- _Task to complete_: Print the listing from its top line through the line containing "COL = SC.collection", nothing more, and leave out the pictures.

- _Raw records_:
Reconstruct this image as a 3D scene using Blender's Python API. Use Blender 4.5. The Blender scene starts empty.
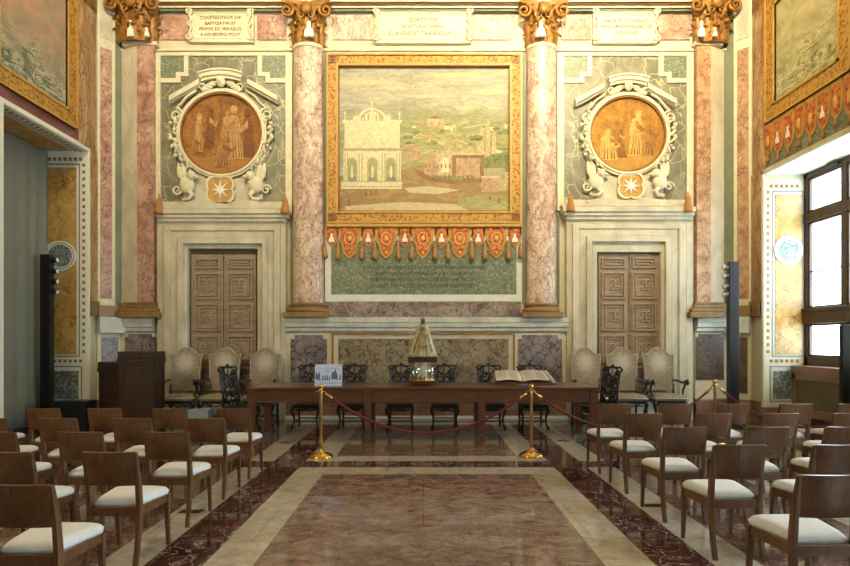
import bpy, bmesh, math, random
from mathutils import Vector, Matrix
PI = math.pi
random.seed(7)
SC = bpy.context.scene
COL = SC.collection

# ------------------------------------------------------------------ camera
F = 560.0          # focal length in pixels of the 850x566 frame
CX, CY = 423.5, 341.0
EYE = 1.58
cd = bpy.data.cameras.new('camera')
cam = bpy.data.objects.new('camera', cd)
COL.objects.link(cam)
cam.location = (0, 0, EYE)
cam.rotation_euler = (PI / 2, 0, 0)
cd.sensor_fit = 'HORIZONTAL'
cd.sensor_width = 36.0
cd.lens = 36.0 * F / 850.0
cd.shift_x = (425 - CX) / 850.0
cd.shift_y = (CY - 283) / 850.0
cd.clip_start = 0.05
SC.camera = cam

# ------------------------------------------------------------------ light
SC.view_settings.view_transform = 'Standard'
SC.view_settings.look = 'None'
SC.view_settings.exposure = 0.0
SC.view_settings.gamma = 1.0
SC.view_settings.use_curve_mapping = False

world = bpy.data.worlds.new('sky')
SC.world = world
world.use_nodes = True
bg = world.node_tree.nodes['Background']
bg.inputs[0].default_value = (0.76, 0.89, 1.0, 1)
bg.inputs[1].default_value = 13.0


def area(name, loc, rot, sx, sy, power, color, portal=False, spread=PI):
    l = bpy.data.lights.new(name, 'AREA')
    l.shape = 'RECTANGLE'
    l.size, l.size_y = sx, sy
    l.energy = power
    l.color = color
    l.spread = spread
    if portal:
        l.cycles.is_portal = True
    o = bpy.data.objects.new(name, l)
    o.location = loc
    o.rotation_euler = rot
    COL.objects.link(o)
    return o


WIN_Y = [(8.45, 10.6), (3.2, 5.35), (-2.3, -0.15)]
for a_, b_ in WIN_Y:
    area('window_daylight', (7.55, (a_ + b_) / 2, 2.95), (0, PI / 2, 0), 3.7, 2.1, 1, (1, 1, 1), portal=True)
for (a_, b_), pw in zip(WIN_Y[1:], (520, 420)):
    area('window_daylight', (7.50, (a_ + b_) / 2, 2.95), (0, PI / 2, 0), 3.7, 2.1, pw, (0.80, 0.91, 1.0))
area('added_fill', (-5.6, 2.5, 5.0), (math.radians(68), 0, math.radians(-38)), 1.2, 1.2, 150, (1.0, 0.80, 0.48))  # unseen warm fill added on the left for the seats and niche jamb
# unseen warm fills added high above the chairs, turned to the upper wall
area('added_fill', (2.8, 4.0, 9.6), (math.radians(80), 0, math.radians(-3)), 4.0, 1.0, 530, (1.0, 0.84, 0.54), spread=math.radians(95))
area('added_fill', (-3.0, 4.0, 9.6), (math.radians(80), 0, math.radians(6)), 2.5, 1.0, 190, (1.0, 0.85, 0.56), spread=math.radians(95))
area('added_fill', (0.0, 1.0, 10.2), (0, 0, 0), 5.0, 4.0, 45, (1.0, 0.92, 0.80))  # unseen overhead fill added for soft light from above


# ------------------------------------------------------------------ helpers
def px(x, D):
    return (x - CX) * D / F


def pz(y, D):
    return EYE - (y - CY) * D / F


def lin(c):
    out = []
    for v in c:
        v = v / 255.0
        out.append(v / 12.92 if v <= 0.04045 else ((v + 0.055) / 1.055) ** 2.4)
    return (out[0], out[1], out[2], 1.0)


def new_mat(name):
    m = bpy.data.materials.new(name)
    m.use_nodes = True
    nt = m.node_tree
    b = nt.nodes['Principled BSDF']
    return m, nt, b


def plain(name, c, rough=0.6, metal=0.0, noise=0.0, nscale=8.0, bump=0.0, bscale=40.0, spec=0.5, coat=0.0, stretch=None):
    m, nt, b = new_mat(name)
    b.inputs['Roughness'].default_value = rough
    b.inputs['Metallic'].default_value = metal
    b.inputs['Specular IOR Level'].default_value = spec
    b.inputs['Coat Weight'].default_value = coat
    b.inputs['Coat Roughness'].default_value = 0.12
    col = lin(c)
    b.inputs['Base Color'].default_value = col
    L = nt.links
    tc = nt.nodes.new('ShaderNodeTexCoord')
    mp = nt.nodes.new('ShaderNodeMapping')
    L.new(tc.outputs['Object'], mp.inputs[0])
    if stretch:
        mp.inputs['Scale'].default_value = stretch
    if noise > 0:
        n = nt.nodes.new('ShaderNodeTexNoise')
        n.inputs['Scale'].default_value = nscale
        n.inputs['Detail'].default_value = 6
        L.new(mp.outputs[0], n.inputs['Vector'])
        r = nt.nodes.new('ShaderNodeValToRGB')
        r.color_ramp.elements[0].position = 0.3
        r.color_ramp.elements[1].position = 0.7
        k0, k1 = 1 - noise, 1 + noise
        r.color_ramp.elements[0].color = (col[0] * k0, col[1] * k0, col[2] * k0, 1)
        r.color_ramp.elements[1].color = (min(1, col[0] * k1), min(1, col[1] * k1), min(1, col[2] * k1), 1)
        L.new(n.outputs['Fac'], r.inputs[0])
        L.new(r.outputs[0], b.inputs['Base Color'])
    if bump > 0:
        n2 = nt.nodes.new('ShaderNodeTexNoise')
        n2.inputs['Scale'].default_value = bscale
        n2.inputs['Detail'].default_value = 4
        L.new(mp.outputs[0], n2.inputs['Vector'])
        bp = nt.nodes.new('ShaderNodeBump')
        bp.inputs['Strength'].default_value = bump
        bp.inputs['Distance'].default_value = 0.02
        L.new(n2.outputs['Fac'], bp.inputs['Height'])
        L.new(bp.outputs[0], b.inputs['Normal'])
    return m


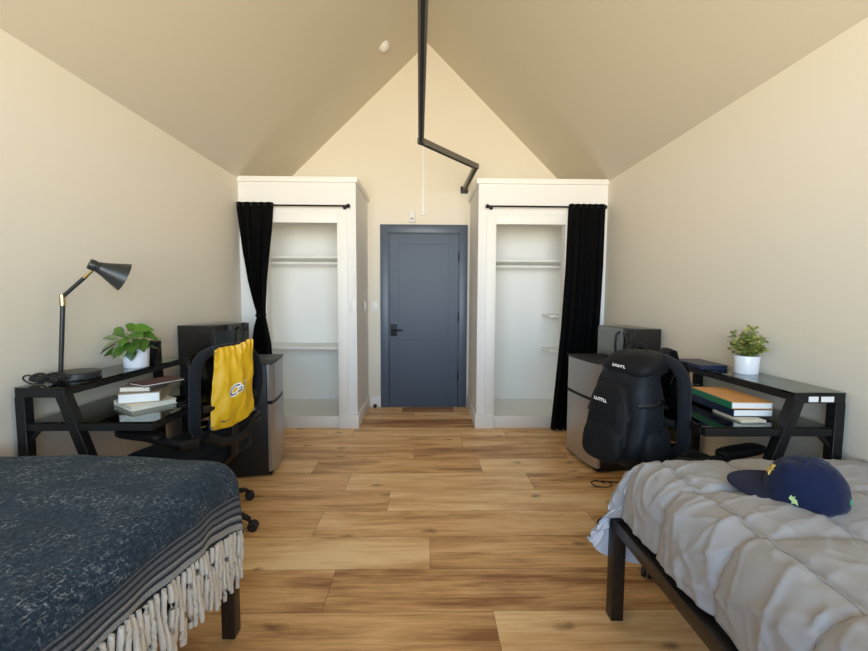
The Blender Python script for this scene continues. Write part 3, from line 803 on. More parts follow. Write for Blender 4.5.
# ------------------------------------------------------------------ office chairs (front = local +x)
def chair(label, loc, rz, base_rot, caster_rots):
    t = thing('office_chair', label, 'chair', loc, rz, 'black mesh office chairs')
    # five-star base
    for k in range(5):
        a = base_rot + k*2*PI/5; ca, sa = math.cos(a), math.sin(a)
        bm = BM(); tube(bm, [(ca*.02, sa*.02, .115), (ca*.10, sa*.10, .118), (ca*.225, sa*.225, .100), (ca*.305, sa*.305, .075), (ca*.328, sa*.328, .064)], [.030, .027, .021, .017, .013], 10, ry=[.028, .026, .02, .015, .011])
        lg = obj('base_leg', bm, 'black_plastic', t)
        bm = BM(); cr = a+caster_rots[k]; c2, s2 = math.cos(cr), math.sin(cr); p = Vector((ca*.325, sa*.325, 0))
        off = Vector((c2*.018, s2*.018, 0)); sd = Vector((-s2, c2, 0))
        tube(bm, [p+Vector((0, 0, .075)), p+Vector((0, 0, .03))], .007, 8)
        for s in (-1, 1):
            lathe(bm, [(.0, -.009), (.022, -.009), (.027, -.006), (.0275, .004), (.022, .009), (.0, .010)], 18, axisT(p+off+sd*(s*.014)+Vector((0, 0, .0276)), sd*s), False, False)
        tube(bm, [p+off+sd*(.03*math.cos(q))*.55+Vector((0, 0, .0276))+(Vector((0, 0, .031))*math.sin(q)) for q in [PI*i/8 for i in range(9)]], .006, 6)
        obj('caster', bm, 'rubber', lg)
    bm = BM(); lathe(bm, [(.035, .10), (.038, .13), (.030, .15), (.026, .16), (.026, .28), (.018, .285), (.018, .375)], 20); obj('gas_lift', bm, 'black_plastic', t)
    bm = BM(); box(bm, (-.12, -.10, .368), (.12, .10, .408), .012); tube(bm, [(.02, -.10, .385), (.02, -.20, .38), (.03, -.23, .375)], .006, 8); obj('tilt_mechanism', bm, 'black_plastic', t)
    # seat
    bm = BM()
    def sf(p): return Vector((p.x, p.y, p.z - .35*max(0, p.x)**3 + .18*abs(p.y)**3 - .12))
    superblob(bm, (.015, 0, .445), (.245, .245, .042), .45, .38, 40, 16, sf); obj('seat', bm, 'chair_fabric', t)
    # back: padded hoop with mesh panel; leans back with height, curves round the sitter
    def bp(y, z): return Vector((-.195 - .10*(z-.56) + .55*y*y - .06*math.sin((z-.56)/.47*PI), y, z))
    z0, z1, hw = .575, 1.025, .222
    loop = []
    n = 56
    for k in range(n):
        a = 2*PI*k/n; c, s = math.cos(a), math.sin(a); e = .52
        e = .62 if s > 0 else .5; yy = hw*math.copysign(abs(c)**e, c); zz = (z0+z1)/2 + (z1-z0)/2*math.copysign(abs(s)**e, s)
        yy *= 1 - .10*max(0, ((z0+z1)/2-zz)/((z1-z0)/2))
        loop.append(bp(yy, zz))
    bm = BM(); tube(bm, loop, .023, 12, closed=True, up=Vector((1, 0, 0)), ry=.030); obj('back_frame', bm, 'chair_fabric', t)
    bm = BM(); G = []
    for j in range(13):
        v = j/12; row = []
        for i in range(13):
            u = -1+2*i/12; z = z0+.01+(z1-z0-.02)*v; w = hw*(1-.10*max(0, 1-2*v))*(1-.12*abs(2*v-1)**6)
            row.append(bm.verts.new(bp(u*w, z)+Vector((.012, 0, 0))))
        G.append(row)
    for A, B in zip(G, G[1:]):
        for i in range(12): bm.faces.new((A[i], A[i+1], B[i+1], B[i]))
    obj('back_mesh', bm, 'mesh', t, recalc=False)
    bm = BM(); tube(bm, [bp(-.19, .74)+Vector((-.012, 0, 0)), bp(-.1, .735)+Vector((-.015, 0, 0)), bp(0, .733)+Vector((-.018, 0, 0)), bp(.1, .735)+Vector((-.015, 0, 0)), bp(.19, .74)+Vector((-.012, 0, 0))], .012, 8, ry=.020); obj('lumbar_bar', bm, 'black_plastic', t)
    bm = BM(); tube(bm, [(-.08, 0, .386), (-.20, 0, .39), (-.265, 0, .45), (-.275, 0, .56), bp(0, .70)+Vector((-.025, 0, 0)), bp(0, .76)+Vector((-.02, 0, 0))], [.022, .024, .026, .026, .022, .016], 10, ry=[.014, .016, .018, .018, .014, .01])
    tube(bm, [(-.262, -.17, .60), (-.285, -.09, .545), (-.285, 0, .53), (-.285, .09, .545), (-.262, .17, .60)], .018, 10, ry=.026); obj('back_support', bm, 'black_plastic', t)
    # arms
    for s in (-1, 1):
        bm = BM(); tube(bm, [(-.235, s*.20, .575), (-.215, s*.265, .58), (-.13, s*.282, .594), (-.02, s*.285, .603), (.02, s*.285, .605)], [.020, .021, .020, .018, .013], 10, ry=[.030, .028, .022, .015, .008]); ar = obj('armrest', bm, 'black_plastic', t)
        bm = BM(); superblob(bm, (.03, s*.285, .618), (.140, .040, .020), .5, .55, 32, 10); obj('arm_pad', bm, 'black_plastic', ar)
    return t
LC = (-1.30, 2.235, 0); LRZ = math.radians(163)
RC = (1.292, 2.005, 0); RRZ = math.radians(19)
chair('black mesh office chair with the yellow drawstring bag over its back', LC, LRZ, math.radians(-10)-LRZ, [.3, -.6, 1., .4, -.5])
chair('black mesh office chair with the black backpack over its back', RC, RRZ, math.radians(220)-RRZ, [.2, .7, -.5, 1.2, -.3])

# ------------------------------------------------------------------ yellow drawstring bag
# local: x = outward from the chair back, y = along the back (far +), z up
def bag():
    bx = Vector(LC) + Matrix.Rotation(LRZ, 3, 'Z') @ Vector((-.280, .014, 0))
    rz = math.radians(-30)
    t = thing('drawstring_bag', 'golden yellow drawstring bag hung over the office chair back', 'bag', (bx.x, bx.y, 0), rz)
    W = .226; nz, ny = 34, 24
    def P_(u, v, s):   # u 0..1 near->far, v 0 bottom..1 top
        zt = 1.030 + .035*u + .012*math.sin(u*9)*.4 + .02*max(0, u-.8)*5*(1-u)*5
        zb = .628 + .042*u**1.6 - .022*math.sin(PI*u)
        z = zb + (zt-zb)*v
        y = (u-.5)*(W + .030*(1-v)**2) - .012*(1-v)**2 - .006*math.sin(v*5)
        bulge = .030*math.sin(PI*u)**.7*math.sin(PI*min(1, v*1.05))**.7
        cr = .005*math.sin(18*u+6*v) * (1-v) + .012*noise.noise(Vector((u*3.0-v*1.5, v*3.2+u, 3+s))) + .008*(1-abs(noise.noise(Vector((u*3+v*2, v*3.5-u*3, 6)))))**6 
        gather = .007*math.sin(u*44)*max(0, (v-.72)/.28)**1.5
        x = .012 + (.010 + bulge + cr + gather)*(1 if s else -.25)
        return Vector((x, y, z))
    bm = BM(); R = {}
    for s in (0, 1):
        for j in range(nz+1):
            for i in range(ny+1):
                if s == 0 and (i in (0, ny) or j in (0, nz)): R[s, i, j] = R[1, i, j] if (1, i, j) in R else None
                else: R[s, i, j] = bm.verts.new(P_(i/ny, j/nz, s))
    for k, v in list(R.items()):
        if v is None: R[k] = R[1, k[1], k[2]]
    for s in (0, 1):
        for j in range(nz):
            for i in range(ny):
                q = (R[s, i, j], R[s, i+1, j], R[s, i+1, j+1], R[s, i, j+1])
                if len(set(q)) == 4: bm.faces.new(q)
    body = obj('bag_body', bm, 'yellow', t, 60)
    # drawstring draped over the back and corner cords
    bm = BM(); tube(bm, [P_(.03, .95, 1)+Vector((-.0, -.003, 0)), P_(.03, 1, 1)+Vector((-.03, 0, .012)), (-.05, -W*.47, 1.0), (-.06, -W*.40, .85), (-.03, -W*.50, .66), P_(.0, .01, 1)+Vector((-.004, -.004, 0))], .003, 6)
    tube(bm, [P_(.97, .95, 1)+Vector((0, .003, 0)), (-.02, W*.5, 1.03), (-.055, W*.44, 1.0), (-.06, W*.46, .85), (-.02, W*.54, .70), P_(1., .01, 1)+Vector((-.004, .004, 0))], .003, 6)
    obj('drawstring', bm, 'navy_ink', t)
    for u in (.0, 1.):
        bm = BM(); lathe(bm, [(.004, -.001), (.008, -.001), (.008, .001), (.004, .001)], 14, axisT(P_(.02+.96*u, .025, 1)+Vector((.002, 0, 0)), (1, 0, 0)), False, False); obj('eyelet', bm, 'mw_silver', t)
    # print mapped on the outer face
    def on(u, v, lift):
        p = P_(u, v, 1); a = P_(u+.01, v, 1)-p; b = P_(u, v+.01, 1)-p; n = a.cross(b).normalized()
        if n.x < 0: n = -n
        return p + n*lift
    def text_mesh(txt, size, shear, off):
        cu = bpy.data.curves.new('print', 'FONT'); cu.body = txt; cu.size = size; cu.shear = shear; cu.offset = off; cu.resolution_u = 3
        to = bpy.data.objects.new('print', cu); COL.objects.link(to)
        dg = bpy.context.evaluated_depsgraph_get(); me = to.evaluated_get(dg).to_mesh().copy()
        bpy.data.objects.remove(to); return me
    def put_text(txt, u0, v0, size, shear, off, lift, m, name, rise):
        me = text_mesh(txt, size, shear, off); b = BM(); b.from_mesh(me)
        bmesh.ops.triangulate(b, faces=b.faces)
        for _ in range(3): bmesh.ops.subdivide_edges(b, edges=[e for e in b.edges if e.calc_length() > .006], cuts=1); bmesh.ops.triangulate(b, faces=b.faces)
        for v in b.verts: v.co = on(u0 + v.co.x/W, v0 + (v.co.y + rise*v.co.x)/.41, lift)
        return obj(name, b, m, body, recalc=False)
    put_text('C', .30, .385, .070, .35, .006, .0020, 'white_ink', 'logo_outline', .12); put_text('al', .515, .415, .052, .35, .006, .0020, 'white_ink', 'logo_outline', .12)
    put_text('C', .30, .385, .070, .35, 0, .0032, 'navy_ink', 'logo', .12); put_text('al', .515, .415, .052, .35, 0, .0032, 'navy_ink', 'logo', .12)
    # small dark check mark near the bottom corner
    b = BM(); up, lo = [], []
    for k in range(13):
        s = k/12; x = .045*s; c = -.010*math.sin(min(1, s*1.9)*PI*.5) + .026*s*s
        th = .0055*(1-s)**.8*min(1, .35+s*3)
        up.append(b.verts.new(on(.20+x/W, .105+(c+th)/.41, .0025))); lo.append(b.verts.new(on(.20+x/W, .105+(c-th*.6)/.41, .0025)))
    for k in range(12): b.faces.new((lo[k], lo[k+1], up[k+1], up[k]))
    obj('check_mark', b, 'navy_ink', body, recalc=False)
bag()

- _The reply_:
Reconstruct this image as a 3D scene using Blender's Python API. Use Blender 4.5. The Blender scene starts empty.
import bpy, bmesh, math, random
from mathutils import Vector, Matrix
PI = math.pi
random.seed(7)
SC = bpy.context.scene
COL = SC.collection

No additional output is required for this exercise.